Limitation of Liability

  1. In no event shall Company be responsible or liable for any Consequential, Indirect, Incidental, Special, Exemplary, Punitive, or Enhanced Damages arising out of or relating to the Rented Equipment or any breach of any provision of this Agreement, regardless of (a) whether such damages were foreseeable, (b) whether or not Company was advised of the possibility of such damages, and (c) the legal or equitable theory upon which the claim is based, and notwithstanding the failure of any agreed or other remedy of it’s essential purpose. In no event shall Company’s aggregate liability under this Agreement exceed three times the total of the amounts paid to Company.


  1. Cancellations made at least four (4) days prior to the start of the Rental Period will receive a refund of all amounts charged (less non recoverable processing fee of approximately 3%).

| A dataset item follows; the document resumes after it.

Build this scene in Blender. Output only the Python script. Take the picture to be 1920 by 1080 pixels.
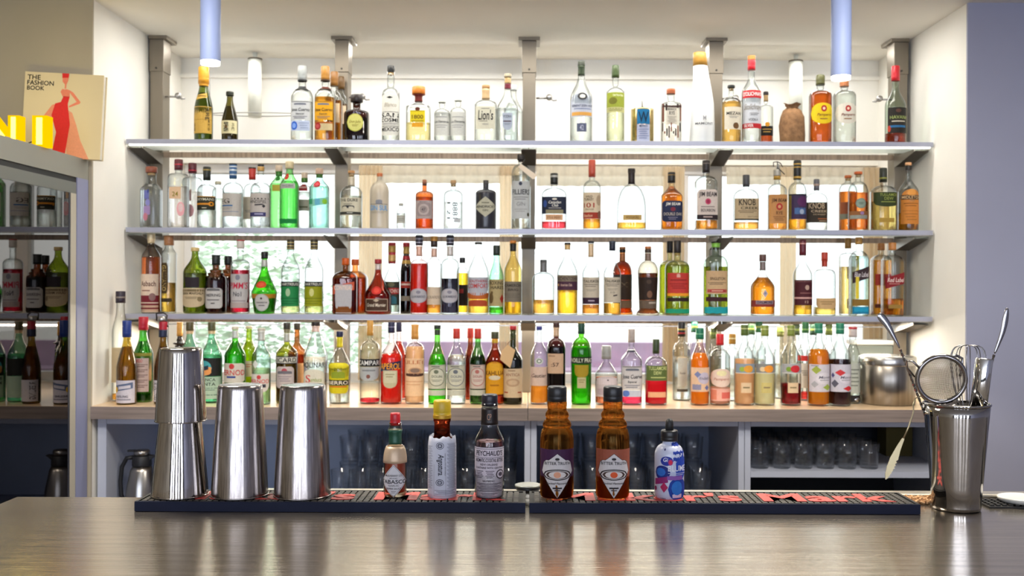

Cancellations made less than four (4) days but more than forty-eight (48) hours prior to the start of the Rental Period will receive a fifty percent (50%) refund of all amounts charged. There will be no refund for cancellations made less than forty-right (48) hours prior to the start of the Rental Period.



  1. Client shall not assign, transfer, delegate, or subcontract any of its rights or obligations under this Agreement without prior written consent of Company.
  2. The validity, interpretation and enforceability of this Agreement shall be governed by the laws of the State of Florida. Any action brought to enforce this Agreement shall be brought exclusively in the Walton County, Florida District Court or if applicable the United States District Court with jurisdiction over Walton County, Florida.
  3. If any portion or portions of this Agreement are found to be void or unenforceable by any Court, the remaining terms of this Agreement shall remain in effect and enforceable.
  4. This Agreement benefits solely the Parties to this Agreement and their respective permitted successors and assigns and nothing in this Agreement, express or implied, confers on any other Person any legal or equitable right, benefit, remedy of any nature whatsoever under or by reason of this Agreement.
  5. Client agrees and fully understands that its obligations under the indemnification and hold harmless sections of this Agreement, and Company’s limitation of liability, survive the term of the Rental Period, and this Agreement may be pled by Company as a complete defense to any claim which may be asserted by Client, or on his or her behalf, in any suit, claim, or proceeding.
  6. The prevailing party in any action to enforce the terms and conditions of this Agreement shall be entitled to recover attorney fees and costs reasonably incurred in such action.


Waiver of a Jury Trial

  1. Each party acknowledges and agrees that any controversy arising under this Agreement is likely to involve complex legal issues. Therefore, each party waives any right it may have to a trial by jury in respect of any legal action arising out of, or relating to, this Agreement or the Rented Equipment.



  1. I have read this Agreement and Release in its entirety, and I voluntarily agree to and accept these terms. I intend that my electronic/digital acceptance of this Agreement and Release shall have the same legal effect as my pen/ink signature on paper.